Assim sendo, não são simples os desafios colocados à humanidade para lidar com as potencialidades e perigos subjacentes à IA. No entanto, a pesquisadora Cornelia Walther, diretora do Poze[1] - uma aliança global para a mudança sistêmica que busca beneficiar as pessoas e o planeta, assim como autora de vários livros sobre influência, impacto e transformação social, incluindo a potencial alavancagem dos algoritmos na mudança pró-social em grande escala -, disse, com acerto, que “IA é um espelho”. Como tal, ela deve estar alinhada aos nossos valores e ações.   

Nesse particular podemos vislumbrar um nexo com o espiritismo, pois o seu principal postulado é a defesa veemente do progresso do Espírito humano por meio da adoção de valores superiores e de uma conduta reta. Desse modo, tudo o que for desenvolvido ou proposto nesta direção se alinha com as suas diretrizes. Como afirmou peremptoriamente Allan Kardec, na obra A Gênese:

“5. A humanidade tem realizado, até o presente, incontestáveis progressos. Os homens, com a sua inteligência, chegaram a resultados que jamais haviam alcançado, sob o ponto de vista das ciências, das artes e do bem-estar material. Resta-lhes ainda um imenso progresso a realizar: o de fazerem que entre si reinem a caridade, a fraternidade, a solidariedade, que lhes assegurem o bem-estar moral [...] Já não é somente de desenvolver a inteligência o de que os homens necessitam, mas de elevar o sentimento e, para isso, faz-se preciso destruir tudo o que superexcite neles o egoísmo e o orgulho.”

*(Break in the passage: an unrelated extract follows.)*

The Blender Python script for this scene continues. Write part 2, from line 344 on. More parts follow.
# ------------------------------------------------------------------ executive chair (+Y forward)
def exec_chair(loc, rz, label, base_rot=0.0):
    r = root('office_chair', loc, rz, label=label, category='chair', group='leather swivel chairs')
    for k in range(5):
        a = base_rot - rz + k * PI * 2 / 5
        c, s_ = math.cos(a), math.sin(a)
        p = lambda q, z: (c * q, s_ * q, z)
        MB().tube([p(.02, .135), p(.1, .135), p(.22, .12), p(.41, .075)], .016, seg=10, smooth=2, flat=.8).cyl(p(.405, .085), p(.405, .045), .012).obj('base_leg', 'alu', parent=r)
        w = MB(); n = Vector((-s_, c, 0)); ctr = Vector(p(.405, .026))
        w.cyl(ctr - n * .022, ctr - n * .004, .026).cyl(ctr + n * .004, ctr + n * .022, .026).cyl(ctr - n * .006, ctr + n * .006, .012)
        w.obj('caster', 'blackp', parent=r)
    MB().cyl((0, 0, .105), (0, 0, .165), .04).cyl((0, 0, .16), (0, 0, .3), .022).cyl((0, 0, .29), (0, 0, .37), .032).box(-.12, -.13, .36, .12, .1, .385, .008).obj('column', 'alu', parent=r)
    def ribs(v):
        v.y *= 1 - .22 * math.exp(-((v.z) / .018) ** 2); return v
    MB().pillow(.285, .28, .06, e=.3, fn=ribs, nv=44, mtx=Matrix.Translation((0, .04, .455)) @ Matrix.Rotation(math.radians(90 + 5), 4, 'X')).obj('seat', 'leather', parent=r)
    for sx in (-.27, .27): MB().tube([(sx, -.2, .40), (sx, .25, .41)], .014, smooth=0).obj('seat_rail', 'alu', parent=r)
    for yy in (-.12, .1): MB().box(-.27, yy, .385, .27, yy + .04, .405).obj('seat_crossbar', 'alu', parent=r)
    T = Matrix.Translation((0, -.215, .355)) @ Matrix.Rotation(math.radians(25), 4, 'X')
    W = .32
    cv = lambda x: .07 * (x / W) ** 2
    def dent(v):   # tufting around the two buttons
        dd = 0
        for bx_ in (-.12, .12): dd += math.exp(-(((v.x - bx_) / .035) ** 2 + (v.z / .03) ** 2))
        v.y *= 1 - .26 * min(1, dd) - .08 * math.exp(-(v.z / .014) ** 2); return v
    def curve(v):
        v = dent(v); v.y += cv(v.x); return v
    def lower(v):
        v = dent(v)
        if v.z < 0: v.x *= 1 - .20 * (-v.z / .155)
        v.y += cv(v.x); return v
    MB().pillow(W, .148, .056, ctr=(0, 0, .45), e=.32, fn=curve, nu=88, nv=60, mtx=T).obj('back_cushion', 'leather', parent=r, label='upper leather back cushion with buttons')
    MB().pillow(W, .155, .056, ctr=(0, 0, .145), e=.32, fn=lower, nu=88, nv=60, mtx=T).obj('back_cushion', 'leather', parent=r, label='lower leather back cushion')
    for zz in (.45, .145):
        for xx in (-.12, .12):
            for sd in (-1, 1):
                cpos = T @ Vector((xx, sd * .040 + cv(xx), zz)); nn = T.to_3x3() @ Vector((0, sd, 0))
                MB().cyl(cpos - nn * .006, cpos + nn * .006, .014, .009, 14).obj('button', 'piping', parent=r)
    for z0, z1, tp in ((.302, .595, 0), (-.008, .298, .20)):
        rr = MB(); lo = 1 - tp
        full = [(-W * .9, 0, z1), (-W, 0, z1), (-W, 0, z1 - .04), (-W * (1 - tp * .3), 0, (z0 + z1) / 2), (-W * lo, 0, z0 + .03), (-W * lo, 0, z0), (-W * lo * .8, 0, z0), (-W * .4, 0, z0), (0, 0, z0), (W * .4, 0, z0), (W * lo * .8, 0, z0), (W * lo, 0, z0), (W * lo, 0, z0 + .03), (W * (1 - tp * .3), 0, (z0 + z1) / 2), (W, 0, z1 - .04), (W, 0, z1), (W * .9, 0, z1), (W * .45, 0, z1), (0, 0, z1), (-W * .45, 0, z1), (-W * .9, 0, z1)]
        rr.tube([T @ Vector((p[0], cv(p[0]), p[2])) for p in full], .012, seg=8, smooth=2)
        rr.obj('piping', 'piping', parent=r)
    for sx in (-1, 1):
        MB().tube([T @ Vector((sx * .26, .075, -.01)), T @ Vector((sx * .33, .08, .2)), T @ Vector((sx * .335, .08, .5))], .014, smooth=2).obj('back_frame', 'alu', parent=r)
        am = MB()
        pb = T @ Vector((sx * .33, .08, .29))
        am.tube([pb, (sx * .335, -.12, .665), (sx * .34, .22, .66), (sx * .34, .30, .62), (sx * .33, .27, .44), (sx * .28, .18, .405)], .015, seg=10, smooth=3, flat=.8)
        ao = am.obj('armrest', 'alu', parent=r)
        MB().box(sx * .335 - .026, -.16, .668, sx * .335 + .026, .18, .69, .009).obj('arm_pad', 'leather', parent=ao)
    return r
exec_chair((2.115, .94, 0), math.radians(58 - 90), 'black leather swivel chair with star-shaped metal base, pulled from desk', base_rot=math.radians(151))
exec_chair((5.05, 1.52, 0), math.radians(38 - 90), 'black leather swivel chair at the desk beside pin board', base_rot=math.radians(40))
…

Analogamente, pondera o Espírito Joanna de Ângelis, no livro Dias Gloriosos (psicografia de Divaldo Franco), que “Conhecimento e sentimento unindo-se harmonizam-se na sabedoria que é a conquista superior que o ser humano deverá alcançar, portanto, plenitude intelecto-moral, conforme acentua o nobre Codificador do Espiritismo, Allan Kardec”.

Posto isto, enxergo com muito otimismo iniciativas como a criação, por exemplo, do sistema Prometheus BCI, uma interface multimodal entre humanos e máquinas impulsionada pela IA e voltada à inclusão de pessoas com deficiência, que age como um dispositivo apto a “ler” e interpretar comandos cerebrais e escrever mensagens digitais. Portanto, espera-se que os desafios existentes quanto ao correto uso da IA sejam sabiamente equacionados tendo-se sempre em vista o imperativo do amor, isto é, o que é melhor para a humanidade.